The 2009 Wealth Management Overview: Top Trends in Client Segmentation, Products, and Delivery Channels report predicts that ETFs will replace as much as half of all mutual funds by 2015, dropping from 8,022 at the end of 2008 to 4,237 in only five years. Mutual fund assets will drop correspondingly from $9 trillion to $6.75 trillion over the same period.

“We’re projecting that mutual fund assets will return to their 2002 level and that the number of funds will be back to 1993 levels,” says Bob Ellis, a principal at the research firm. “They’re not dying out; they still have a role to play.”
   
But that role will be undermined by ETFs’ growth, Ellis reckons the number of ETFs will rocket to 2,618 in 2015, up from 708 at the end of last year, and will more than double their collective assets from $500 billion to $1.2 trillion.

Ellis’s projection is based on historical growth rates between 1994 and 2007. He expects passive ETFs to grow at 15% per year, and active ETFs to blossom from around 30 now to 325 by 2015. With all this expansion will come a decline in ETFs’ average size, from $967 million now to $433 million in 2015.

ETFs are starting to find their way into 401(k)s, as are variable annuities, which is contributing to their growth. But the primary reason mutual funds are losing ground is their cost to the investor, Ellis says.
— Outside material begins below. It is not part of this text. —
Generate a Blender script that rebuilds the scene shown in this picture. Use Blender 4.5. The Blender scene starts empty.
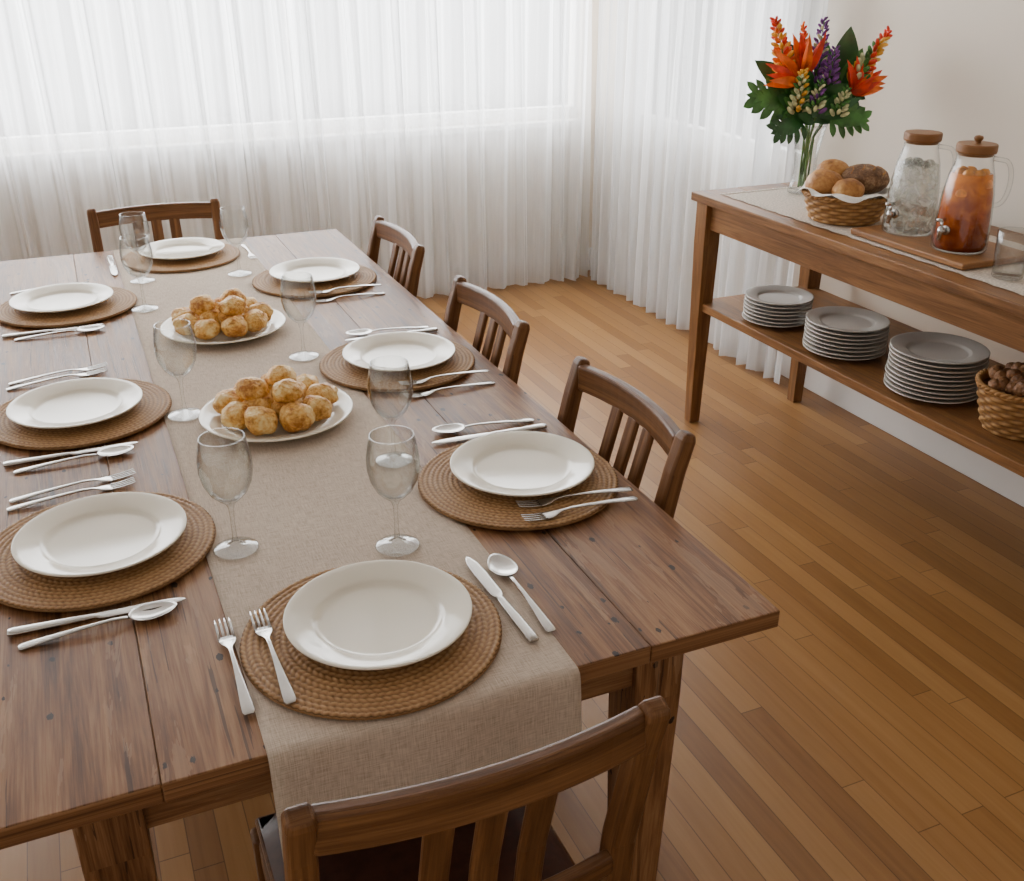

Passive ETFs, which charge as little as seven basis points, undercut actively managed mutual funds by 1% or more at a time when dire market conditions mean expense ratios are making mutual funds’ already dismal performance look even worse. Add to that ETFs’ convenience and their tax efficiency relative to mutual funds, and, “ETFs are always the most desirable option,” Ellis says.